> [STATED PROBLEM]: Restate each line of the listing exactly, without carrying over any pictures.

%%

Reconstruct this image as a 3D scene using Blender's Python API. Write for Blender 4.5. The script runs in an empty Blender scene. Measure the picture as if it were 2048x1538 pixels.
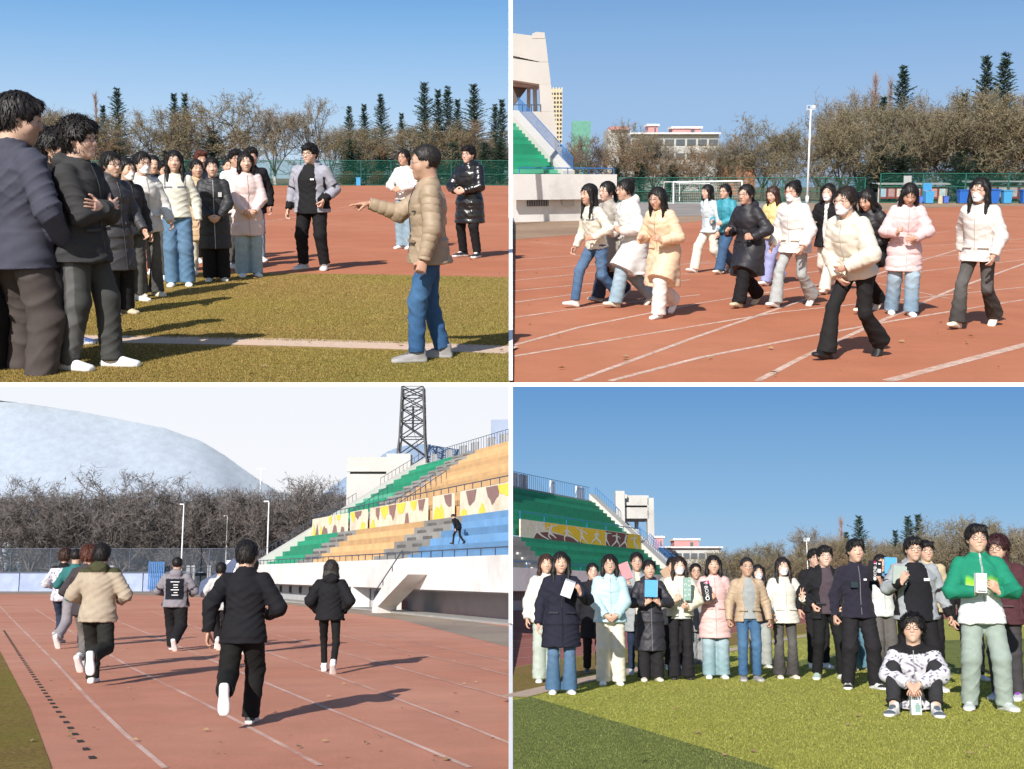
import bpy, math, random
import numpy as np
from mathutils import Matrix, Vector
R = math.radians
sc = bpy.context.scene
COL = sc.collection

# ------------------------------------------------------------------ camera, light, exposure
F = 2400.0; CX = 1024.0; CY = 769.0           # focal length and principal point in photograph pixels
cam = bpy.data.cameras.new("camera"); cam_o = bpy.data.objects.new("camera", cam); COL.objects.link(cam_o)
cam.sensor_fit = 'HORIZONTAL'; cam.sensor_width = 36.0; cam.lens = 36.0 * F / 2048.0
cam.clip_start = 0.1; cam.clip_end = 20000
cam_o.location = (0, 0, 0); cam_o.rotation_euler = (R(90), 0, 0)
sc.camera = cam_o

SUN_EL = R(33); SUN_AZ = R(180 + 21)          # sun stands behind the camera, a little to its left
world = bpy.data.worlds.new("World"); sc.world = world; world.use_nodes = True
wn = world.node_tree; wn.nodes.clear()
wo = wn.nodes.new('ShaderNodeOutputWorld'); wb = wn.nodes.new('ShaderNodeBackground'); ws = wn.nodes.new('ShaderNodeTexSky')
ws.sky_type = 'NISHITA'; ws.sun_disc = False; ws.sun_elevation = SUN_EL; ws.sun_rotation = SUN_AZ
ws.altitude = 500; ws.air_density = 1.0; ws.dust_density = 0.6; ws.ozone_density = 1.6
wb.inputs['Strength'].default_value = 0.095
wn.links.new(ws.outputs[0], wb.inputs[0]); wn.links.new(wb.outputs[0], wo.inputs[0])
sun = bpy.data.lights.new("sun", 'SUN'); sun.energy = 4.8; sun.angle = R(0.5); sun.color = (1.0, 0.945, 0.87)
sun_o = bpy.data.objects.new("sun", sun); COL.objects.link(sun_o)
sdir = Vector((math.sin(SUN_AZ) * math.cos(SUN_EL), math.cos(SUN_AZ) * math.cos(SUN_EL), math.sin(SUN_EL)))
sun_o.rotation_euler = (-sdir).to_track_quat('-Z', 'Y').to_euler(); sun_o.location = sdir * 60
sc.view_settings.view_transform = 'Standard'; sc.view_settings.look = 'None'
sc.view_settings.exposure = 0.35; sc.view_settings.gamma = 1.0

# ------------------------------------------------------------------ the four places
# Four sports-ground scenes: two on the near level, two on a terrace behind and above them.
class Place:
    def __init__(s, hor, H, size):
        s.H = H; s.size = size
        s.th = math.atan((CY - hor) / F)
        s.M = Matrix.Scale(size, 4) @ Matrix.Rotation(s.th, 4, 'X') @ Matrix.Translation((0, 0, -H))
        s.Ri = Matrix.Rotation(-s.th, 4, 'X')
    def ray(s, px, py):
        return s.Ri @ Vector(((px - CX) / F, 1.0, (CY - py) / F))
    def ground(s, px, py):
        r = s.ray(px, py); t = -s.H / r.z
        return Vector((r.x * t, r.y * t, 0.0))
    def at(s, px, py, y):
        r = s.ray(px, py); t = y / r.y
        return Vector((r.x * t, y, s.H + r.z * t))
EDGE = 150.0                                    # where the terrace begins
def _sz(hor, H):
    th = math.atan((CY - hor) / F)
    return EDGE * math.tan(th) * math.cos(th) / H
UL = Place(342, 1.40, _sz(342, 1.40))
TR = Place(360, 1.65, _sz(360, 1.65))
BL = Place(1148, 1.46, 1.0)
BR = Place(1196, 1.12, 1.0)

# ------------------------------------------------------------------ materials
MATS = {}
def _nodes(name):
    m = bpy.data.materials.new(name); m.use_nodes = True
    nt = m.node_tree; b = nt.nodes['Principled BSDF']
    return m, nt, b
def N(nt, t, **k):
    n = nt.nodes.new(t)
    for a, v in k.items(): setattr(n, a, v)
    return n
def mixc(nt, fac, a, b, mode='MIX'):
    n = N(nt, 'ShaderNodeMix', data_type='RGBA', blend_type=mode)
    for sock, v in ((n.inputs['Factor'], fac), (n.inputs['A'], a), (n.inputs['B'], b)):
        if hasattr(v, 'links'): nt.links.new(v, sock)
        else: sock.default_value = v if not isinstance(v, tuple) or len(v) == 4 else (*v, 1)
    return n.outputs['Result']
def noise(nt, vec, scale, detail=3.0, rough=0.6):
    n = N(nt, 'ShaderNodeTexNoise'); n.inputs['Scale'].default_value = scale
    n.inputs['Detail'].default_value = detail; n.inputs['Roughness'].default_value = rough
    nt.links.new(vec, n.inputs['Vector']); return n.outputs['Fac']
def ramp(nt, fac, p0, p1, c0=(0, 0, 0, 1), c1=(1, 1, 1, 1)):
    n = N(nt, 'ShaderNodeValToRGB'); e = n.color_ramp.elements
    e[0].position = p0; e[0].color = c0; e[1].position = p1; e[1].color = c1
    nt.links.new(fac, n.inputs[0]); return n.outputs[0]
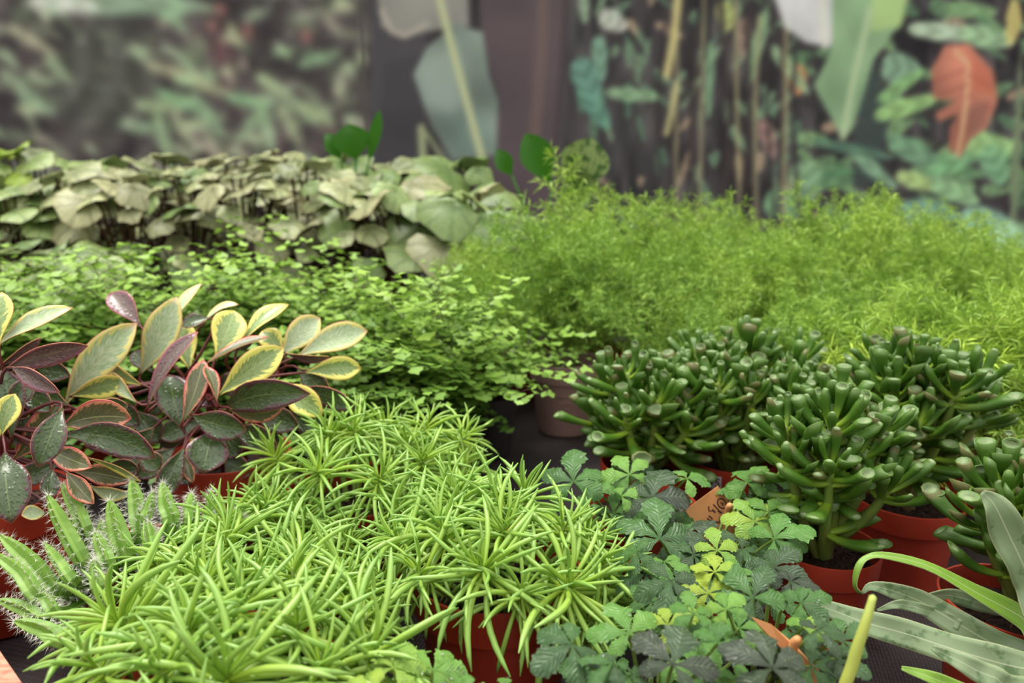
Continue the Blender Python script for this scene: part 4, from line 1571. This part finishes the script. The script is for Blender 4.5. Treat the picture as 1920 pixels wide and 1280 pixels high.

%%

> [REPLY]:
Reconstruct this image as a 3D scene using Blender's Python API. Write for Blender 4.5. The script runs in an empty Blender scene. Measure the picture as if it were 2048x1538 pixels.
import bpy, math, random
import numpy as np
from mathutils import Matrix, Vector
R = math.radians
sc = bpy.context.scene
COL = sc.collection

# ------------------------------------------------------------------ camera, light, exposure
F = 2400.0; CX = 1024.0; CY = 769.0           # focal length and principal point in photograph pixels
cam = bpy.data.cameras.new("camera"); cam_o = bpy.data.objects.new("camera", cam); COL.objects.link(cam_o)
cam.sensor_fit = 'HORIZONTAL'; cam.sensor_width = 36.0; cam.lens = 36.0 * F / 2048.0
cam.clip_start = 0.1; cam.clip_end = 20000
cam_o.location = (0, 0, 0); cam_o.rotation_euler = (R(90), 0, 0)
sc.camera = cam_o

SUN_EL = R(33); SUN_AZ = R(180 + 21)          # sun stands behind the camera, a little to its left
world = bpy.data.worlds.new("World"); sc.world = world; world.use_nodes = True
wn = world.node_tree; wn.nodes.clear()
wo = wn.nodes.new('ShaderNodeOutputWorld'); wb = wn.nodes.new('ShaderNodeBackground'); ws = wn.nodes.new('ShaderNodeTexSky')
ws.sky_type = 'NISHITA'; ws.sun_disc = False; ws.sun_elevation = SUN_EL; ws.sun_rotation = SUN_AZ
ws.altitude = 500; ws.air_density = 1.0; ws.dust_density = 0.6; ws.ozone_density = 1.6
wb.inputs['Strength'].default_value = 0.095
wn.links.new(ws.outputs[0], wb.inputs[0]); wn.links.new(wb.outputs[0], wo.inputs[0])
sun = bpy.data.lights.new("sun", 'SUN'); sun.energy = 4.8; sun.angle = R(0.5); sun.color = (1.0, 0.945, 0.87)
sun_o = bpy.data.objects.new("sun", sun); COL.objects.link(sun_o)
sdir = Vector((math.sin(SUN_AZ) * math.cos(SUN_EL), math.cos(SUN_AZ) * math.cos(SUN_EL), math.sin(SUN_EL)))
sun_o.rotation_euler = (-sdir).to_track_quat('-Z', 'Y').to_euler(); sun_o.location = sdir * 60
sc.view_settings.view_transform = 'Standard'; sc.view_settings.look = 'None'
sc.view_settings.exposure = 0.35; sc.view_settings.gamma = 1.0

# ------------------------------------------------------------------ the four places
# Four sports-ground scenes: two on the near level, two on a terrace behind and above them.
class Place:
    def __init__(s, hor, H, size):
        s.H = H; s.size = size
        s.th = math.atan((CY - hor) / F)
        s.M = Matrix.Scale(size, 4) @ Matrix.Rotation(s.th, 4, 'X') @ Matrix.Translation((0, 0, -H))
        s.Ri = Matrix.Rotation(-s.th, 4, 'X')
    def ray(s, px, py):
        return s.Ri @ Vector(((px - CX) / F, 1.0, (CY - py) / F))
    def ground(s, px, py):
        r = s.ray(px, py); t = -s.H / r.z
        return Vector((r.x * t, r.y * t, 0.0))
    def at(s, px, py, y):
        r = s.ray(px, py); t = y / r.y
        return Vector((r.x * t, y, s.H + r.z * t))
EDGE = 150.0                                    # where the terrace begins
def _sz(hor, H):
    th = math.atan((CY - hor) / F)
    return EDGE * math.tan(th) * math.cos(th) / H
UL = Place(342, 1.40, _sz(342, 1.40))
TR = Place(360, 1.65, _sz(360, 1.65))
BL = Place(1148, 1.46, 1.0)
BR = Place(1196, 1.12, 1.0)

# ------------------------------------------------------------------ materials
MATS = {}
def _nodes(name):
    m = bpy.data.materials.new(name); m.use_nodes = True
    nt = m.node_tree; b = nt.nodes['Principled BSDF']
    return m, nt, b
def N(nt, t, **k):
    n = nt.nodes.new(t)
    for a, v in k.items(): setattr(n, a, v)
    return n
def mixc(nt, fac, a, b, mode='MIX'):
    n = N(nt, 'ShaderNodeMix', data_type='RGBA', blend_type=mode)
    for sock, v in ((n.inputs['Factor'], fac), (n.inputs['A'], a), (n.inputs['B'], b)):
        if hasattr(v, 'links'): nt.links.new(v, sock)
        else: sock.default_value = v if not isinstance(v, tuple) or len(v) == 4 else (*v, 1)
    return n.outputs['Result']
def noise(nt, vec, scale, detail=3.0, rough=0.6):
    n = N(nt, 'ShaderNodeTexNoise'); n.inputs['Scale'].default_value = scale
    n.inputs['Detail'].default_value = detail; n.inputs['Roughness'].default_value = rough
    nt.links.new(vec, n.inputs['Vector']); return n.outputs['Fac']
def ramp(nt, fac, p0, p1, c0=(0, 0, 0, 1), c1=(1, 1, 1, 1)):
    n = N(nt, 'ShaderNodeValToRGB'); e = n.color_ramp.elements
    e[0].position = p0; e[0].color = c0; e[1].position = p1; e[1].color = c1
    nt.links.new(fac, n.inputs[0]); return n.outputs[0]
Continue the Blender Python script for this scene: part 4, from line 1571. This part finishes the script. The script is for Blender 4.5. Treat the picture as 1920 pixels wide and 1280 pixels high.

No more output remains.